I still stick to my assertion that Snape isn't evil. Based on this book, I think they give us all of the elements to put together the fact that Dumbledore told Snape that, when it comes down to it, he will have to kill him in order to keep up the facade of his devotion to Voldmort. As Dumbledore said the whole book, "My life is useless." It was Harry Potter that now mattered, as he will be the one to face Voldemort in the end. Dumbledore sacrificed himself - and possibly Snape (I still don't know how that will play out) in order to give Harry the drive and ability to succeed. I think Snape might live: through mercy Harry will continue to gain his power. Voldemort may kill Snape: I don't know. I just can't seen Severus surviving to the end of the story.

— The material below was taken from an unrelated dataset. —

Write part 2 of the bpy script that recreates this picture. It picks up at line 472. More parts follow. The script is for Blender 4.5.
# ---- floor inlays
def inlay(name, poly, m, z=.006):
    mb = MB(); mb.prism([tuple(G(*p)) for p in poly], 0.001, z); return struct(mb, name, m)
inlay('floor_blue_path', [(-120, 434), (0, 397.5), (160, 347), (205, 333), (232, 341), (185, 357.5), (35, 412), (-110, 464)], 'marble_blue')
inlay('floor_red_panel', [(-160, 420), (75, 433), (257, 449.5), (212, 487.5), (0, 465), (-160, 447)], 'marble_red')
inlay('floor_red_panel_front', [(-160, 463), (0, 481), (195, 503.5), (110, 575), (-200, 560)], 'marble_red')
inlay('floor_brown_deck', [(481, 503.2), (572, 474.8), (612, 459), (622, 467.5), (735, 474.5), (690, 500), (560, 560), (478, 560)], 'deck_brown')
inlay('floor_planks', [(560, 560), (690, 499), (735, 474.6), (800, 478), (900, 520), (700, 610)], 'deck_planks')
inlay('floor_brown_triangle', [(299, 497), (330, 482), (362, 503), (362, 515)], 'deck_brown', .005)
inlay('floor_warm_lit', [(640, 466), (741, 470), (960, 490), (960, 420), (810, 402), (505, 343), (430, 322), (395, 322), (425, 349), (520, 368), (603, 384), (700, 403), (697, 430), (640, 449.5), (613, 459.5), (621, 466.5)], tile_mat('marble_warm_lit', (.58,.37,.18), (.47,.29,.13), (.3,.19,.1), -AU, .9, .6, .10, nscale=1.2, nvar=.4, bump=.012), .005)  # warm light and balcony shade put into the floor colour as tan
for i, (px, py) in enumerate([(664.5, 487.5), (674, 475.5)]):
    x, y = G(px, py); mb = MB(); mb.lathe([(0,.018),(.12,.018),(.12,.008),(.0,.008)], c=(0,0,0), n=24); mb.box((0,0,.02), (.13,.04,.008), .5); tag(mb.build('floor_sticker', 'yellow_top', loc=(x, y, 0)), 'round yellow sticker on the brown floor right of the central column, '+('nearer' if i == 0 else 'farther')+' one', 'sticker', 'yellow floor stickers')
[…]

But Dumbledore spends this whole time giving Harry the tools he needs to survive - showing him all the memories, telling him everything, as though he expects to die, leaving Harry in charge of the quest. He told Harry about the remaining Horcruxes so that Harry can find them himself, and allowed himself to get injured beyond repair. Then he stunned Harry so that he could not interfere when Snape came and killed him. I think Dumbledore wanted Snape - a man already responsible for death - to kill him, rather than Draco Malfoy, thus introducing an innocent to the evils of murder.

Draco couldn't do it anyway: he even said that when he was crying in the bathroom. I still have some degree of sympathy for the little dickweed, though. I don't know why.

But Dumbledore almost told Harry why he trusts Snape - in "The Seer Overheard", page 349 in the American version.